Employee Retention Agreements

  • If key employees are staying on after the sale, they may require retention bonuses or new compensation agreements.
  • These costs are often negotiated as part of the deal but may require an upfront contribution from the seller.

Earnouts and Contingent Payments

  • Some deals involve earnouts, where a portion of the purchase price is paid based on future performance.
  • While this structure can increase the total value of the sale, it also carries risk if financial targets are not met.

Personal Wealth Planning

  • After a sale, business owners must consider estate planning, reinvestment strategies, and retirement funding.
  • Consulting a financial planner ensures that proceeds are managed efficiently to maximize long-term wealth.

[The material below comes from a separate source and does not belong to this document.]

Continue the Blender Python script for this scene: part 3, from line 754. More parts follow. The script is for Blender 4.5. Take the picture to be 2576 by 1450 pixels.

How to Reduce the Costs of Selling Your Business

While selling a business involves unavoidable costs, there are ways to minimize expenses and maximize net proceeds.

  • Plan for Taxes Early: Work with a tax advisor before structuring the deal to optimize tax efficiency.
  • Negotiate Advisor Fees: Some brokers and advisors offer flexible pricing models, such as performance-based incentives.
  • Choose the Right Deal Structure: Structuring the sale as a stock sale or installment agreement may lower the tax burden.
  • Reduce Business Liabilities: Settling debts, cleaning up financials, and resolving legal issues before listing the business can improve valuation and reduce closing costs.
  • Consider Seller Financing: Offering financing to buyers can increase deal flexibility while spreading tax obligations over multiple years.

Conclusion

Selling a business is a major financial event, and understanding the true costs involved is essential for maximizing value. From transaction fees and legal expenses to capital gains taxes and post-sale obligations, careful planning ensures that sellers walk away with the best possible outcome. By working with experienced advisors, structuring the deal strategically, and optimizing tax liabilities, business owners can ensure a profitable and smooth exit.